For any tree, and phylogenetic trees in particular, deleting an edge results in a bipartion of the leaf label set. We call such deletions {underline{splits}} and represent the split that results in bipartion sets $A$ and $B$ by $A|B$. A split $\sigma$ is realized by a tree $T$ if some combination of edge deletions and edge contractions of $T$ results in the bipartition expressed by $\sigma$. The set of all splits realized by $T$ is denoted $\Sigma (T)$. We discuss what it means for two splits to be compatible and give a proof of the Splits-Equivalence Theorem which states that for a collection $\Sigma$ of splits, there is a tree $T$ such that $\Sigma=\Sigma(T)$ if and only if the splits of $\Sigma$ are pairwise compatible.

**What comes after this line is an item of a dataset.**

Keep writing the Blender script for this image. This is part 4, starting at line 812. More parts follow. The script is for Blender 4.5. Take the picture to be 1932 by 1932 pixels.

Of particular interest are splits in which both $|A|$ and $|B|=2$. These are referred to as {\underline{quartet splits}}. We say that a set $\A$ of quartet splits infers another quartet $s\notin \A$ if every tree that displays $\A$ must also display $s$. In his Master's Thesis {\textit{Reconstruction Methods for Derivation Trees}}, Dekker showed that for any $r$, there are $r$-ary inferences that can be made from a set of $r$ quartet splits but cannot be made from fewer. We present an independent recreation of a portion of Dekker's work by giving an exhaustive list of all binary quartet split inferences, as well as show that there are no ternary inferences that can be made when the number of leaves is greater than 8. We also provide an example of a valid ternary quartet split inference.